For these designs, it is important that the chip power model (CPM) be generated quickly and accurately. This has a direct impact on reducing the time taken for chip-package co-simulation and therefore the time for entire design cycle. Now, Ansys has revolutionized chip-package-system power integrity analysis with Chip Power Model-SC (CPM-SC). Internal tests show that this innovation slashes the model generation runtimes by an astonishing 20X, particularly for complex and large-scale 3D-IC designs, setting a new standard in efficiency and performance.
Power integrity simulations for design closure need to run a chip-package (and board) co-simulation. Running this system level simulation with the full die model is extremely slow and perhaps an overkill. To address this need to simplify the die model for co-simulation needs, Ansys proposed a simplified model in the form of CPM. CPM is a SPICE-accurate model of the chip’s power delivery network (PDN) over a broad band frequency. As compared to the early efforts of using a lumped resistance and capacitance model for the die, the CPM presented an effective way to include the die model for system-level simulations. CPM captured all the relevant parasitics in the die model from DC to the Gigahertz range. This enabled designers to perform accurate system-level predictive power delivery network simulations with high confidence in the results.

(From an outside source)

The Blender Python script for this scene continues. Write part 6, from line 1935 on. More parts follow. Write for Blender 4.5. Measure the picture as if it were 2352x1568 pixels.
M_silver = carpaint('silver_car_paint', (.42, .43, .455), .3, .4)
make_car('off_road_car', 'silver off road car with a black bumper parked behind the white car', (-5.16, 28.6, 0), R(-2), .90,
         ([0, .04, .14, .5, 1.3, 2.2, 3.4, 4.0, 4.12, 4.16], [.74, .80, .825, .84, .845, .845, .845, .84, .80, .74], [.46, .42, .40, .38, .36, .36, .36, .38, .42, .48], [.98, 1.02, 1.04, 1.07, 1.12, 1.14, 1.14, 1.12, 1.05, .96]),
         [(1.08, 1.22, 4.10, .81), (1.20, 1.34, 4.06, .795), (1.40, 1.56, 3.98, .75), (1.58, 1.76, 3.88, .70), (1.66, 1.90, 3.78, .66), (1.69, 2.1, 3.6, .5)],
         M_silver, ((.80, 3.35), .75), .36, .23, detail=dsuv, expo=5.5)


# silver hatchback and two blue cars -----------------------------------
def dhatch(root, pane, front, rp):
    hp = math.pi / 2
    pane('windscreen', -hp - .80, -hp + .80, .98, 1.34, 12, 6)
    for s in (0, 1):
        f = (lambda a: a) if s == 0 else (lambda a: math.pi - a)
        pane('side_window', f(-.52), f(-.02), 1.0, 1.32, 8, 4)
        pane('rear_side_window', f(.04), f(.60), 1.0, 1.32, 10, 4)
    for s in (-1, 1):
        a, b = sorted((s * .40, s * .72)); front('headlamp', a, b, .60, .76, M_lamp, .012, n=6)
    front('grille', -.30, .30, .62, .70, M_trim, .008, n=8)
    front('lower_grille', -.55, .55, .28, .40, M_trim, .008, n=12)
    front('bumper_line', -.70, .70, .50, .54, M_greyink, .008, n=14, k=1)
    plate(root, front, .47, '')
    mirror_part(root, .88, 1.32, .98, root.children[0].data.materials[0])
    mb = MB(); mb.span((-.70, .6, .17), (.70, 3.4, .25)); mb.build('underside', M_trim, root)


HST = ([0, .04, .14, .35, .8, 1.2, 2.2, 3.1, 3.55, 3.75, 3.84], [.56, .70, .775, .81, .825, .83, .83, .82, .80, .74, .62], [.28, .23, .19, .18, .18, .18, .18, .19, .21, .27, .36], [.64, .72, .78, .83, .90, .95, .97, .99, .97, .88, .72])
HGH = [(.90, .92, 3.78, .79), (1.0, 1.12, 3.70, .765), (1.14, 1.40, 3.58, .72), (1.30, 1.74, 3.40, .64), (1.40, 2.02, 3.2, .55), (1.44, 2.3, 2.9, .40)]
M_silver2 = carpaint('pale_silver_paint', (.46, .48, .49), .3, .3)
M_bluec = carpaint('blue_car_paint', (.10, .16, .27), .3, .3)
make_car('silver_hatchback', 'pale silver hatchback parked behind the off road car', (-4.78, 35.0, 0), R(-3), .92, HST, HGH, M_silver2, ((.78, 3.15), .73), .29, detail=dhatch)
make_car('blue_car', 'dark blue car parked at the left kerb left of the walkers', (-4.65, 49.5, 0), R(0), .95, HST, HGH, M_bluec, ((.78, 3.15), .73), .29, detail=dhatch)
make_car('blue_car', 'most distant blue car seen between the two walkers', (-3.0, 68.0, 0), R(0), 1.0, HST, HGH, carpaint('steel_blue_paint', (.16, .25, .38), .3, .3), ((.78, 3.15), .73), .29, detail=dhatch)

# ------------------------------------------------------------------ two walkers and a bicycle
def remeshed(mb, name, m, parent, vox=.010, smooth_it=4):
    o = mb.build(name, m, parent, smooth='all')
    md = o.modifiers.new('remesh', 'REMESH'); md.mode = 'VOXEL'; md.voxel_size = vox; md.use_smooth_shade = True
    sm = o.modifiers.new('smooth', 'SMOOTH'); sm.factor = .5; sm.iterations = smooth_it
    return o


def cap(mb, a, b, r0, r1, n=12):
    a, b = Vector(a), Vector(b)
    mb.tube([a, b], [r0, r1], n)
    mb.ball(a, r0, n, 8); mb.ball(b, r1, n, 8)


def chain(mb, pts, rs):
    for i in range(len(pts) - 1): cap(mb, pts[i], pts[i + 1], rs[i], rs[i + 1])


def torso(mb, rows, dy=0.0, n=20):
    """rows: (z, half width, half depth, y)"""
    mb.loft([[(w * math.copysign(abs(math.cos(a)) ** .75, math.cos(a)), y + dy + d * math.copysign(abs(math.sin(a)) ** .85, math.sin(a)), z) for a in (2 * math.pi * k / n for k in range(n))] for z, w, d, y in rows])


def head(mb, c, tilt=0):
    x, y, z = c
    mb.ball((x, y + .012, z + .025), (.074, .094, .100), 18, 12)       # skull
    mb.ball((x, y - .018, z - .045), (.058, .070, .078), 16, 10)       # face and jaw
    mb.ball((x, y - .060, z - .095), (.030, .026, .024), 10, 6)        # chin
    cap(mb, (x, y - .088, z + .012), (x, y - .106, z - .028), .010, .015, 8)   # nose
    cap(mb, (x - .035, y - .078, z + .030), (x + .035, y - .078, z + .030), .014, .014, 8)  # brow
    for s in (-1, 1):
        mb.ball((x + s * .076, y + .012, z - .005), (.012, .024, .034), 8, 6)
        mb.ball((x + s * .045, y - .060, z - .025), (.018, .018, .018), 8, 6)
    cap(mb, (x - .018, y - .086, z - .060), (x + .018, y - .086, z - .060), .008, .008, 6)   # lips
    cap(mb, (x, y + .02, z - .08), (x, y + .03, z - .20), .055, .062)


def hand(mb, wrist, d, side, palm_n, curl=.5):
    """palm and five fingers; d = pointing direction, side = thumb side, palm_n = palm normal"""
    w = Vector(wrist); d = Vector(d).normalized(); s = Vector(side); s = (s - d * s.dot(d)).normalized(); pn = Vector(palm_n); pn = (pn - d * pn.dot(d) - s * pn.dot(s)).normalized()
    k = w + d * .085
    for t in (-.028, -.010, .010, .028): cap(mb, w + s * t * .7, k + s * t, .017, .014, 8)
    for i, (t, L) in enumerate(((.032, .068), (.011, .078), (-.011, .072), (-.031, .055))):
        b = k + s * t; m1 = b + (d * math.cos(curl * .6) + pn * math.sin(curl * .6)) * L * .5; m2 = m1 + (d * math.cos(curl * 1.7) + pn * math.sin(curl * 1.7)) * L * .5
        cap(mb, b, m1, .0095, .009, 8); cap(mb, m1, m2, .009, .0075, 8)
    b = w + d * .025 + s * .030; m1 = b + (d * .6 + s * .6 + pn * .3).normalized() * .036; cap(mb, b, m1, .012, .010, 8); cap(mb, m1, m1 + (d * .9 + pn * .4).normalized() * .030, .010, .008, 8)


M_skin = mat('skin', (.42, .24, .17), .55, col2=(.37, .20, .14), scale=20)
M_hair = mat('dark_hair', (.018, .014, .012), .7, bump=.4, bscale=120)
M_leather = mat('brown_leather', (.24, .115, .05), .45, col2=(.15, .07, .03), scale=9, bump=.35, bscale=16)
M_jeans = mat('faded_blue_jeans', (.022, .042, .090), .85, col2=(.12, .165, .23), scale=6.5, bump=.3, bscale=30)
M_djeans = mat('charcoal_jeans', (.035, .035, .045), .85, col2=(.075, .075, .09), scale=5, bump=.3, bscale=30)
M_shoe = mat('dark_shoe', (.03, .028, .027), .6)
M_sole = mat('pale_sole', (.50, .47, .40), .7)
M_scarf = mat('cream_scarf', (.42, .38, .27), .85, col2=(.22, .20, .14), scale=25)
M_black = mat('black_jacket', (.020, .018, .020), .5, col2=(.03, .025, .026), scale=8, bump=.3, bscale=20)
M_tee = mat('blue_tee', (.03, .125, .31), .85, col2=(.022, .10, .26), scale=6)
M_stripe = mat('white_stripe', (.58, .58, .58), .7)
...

The comparison between the classic CPM model generation and the new CPM-SC model generation showing distributed compute for the latter, resulting in runtime improvement and higher capacity.
When simplifying a large die with billions of nodes into a CPM model, the primary challenge is to preserve the impedance information of the original die across multiple port pairs over a broad range of frequencies while distributing the problem over multiple workers with a smaller memory footprint. In addition, when designs have additional components like MIMCap (metal insulator metal capacitor), it becomes even more challenging to capture the combined behavior of the die. To solve this problem, which is exacerbated by the simultaneous increase in 3D-IC designs, Ansys has come up with algorithmic innovations in combination with state-of-the art distributed computing to deliver the CPM-SC model.
CPM-SC leverages the Ansys SeaScape elastic compute platform, thus enabling orders of magnitude faster runtime and reduction in memory consumption while maintaining accuracy. In experiments done internally, the results show on average 20X improvement in runtime and 15X reduction in memory consumption for CPM-SC when compared to CPM. While improvement is seen for all designs, CPM-SC is a necessity for larger designs (>1 billion nodes) to produce simplified models.
The Ansys Chip Power Model-SC speeds up runtime and lowers memory consumption, which is especially evident in large designs with more than 1 billion nodes.
Ansys' CPM-SC model offers unprecedented speed and efficiency. By leveraging advanced algorithms and distributed computing, CPM-SC ensures accurate and rapid generation of simplified models, making it indispensable for the future of large-scale and/or 3D-IC power integrity analysis.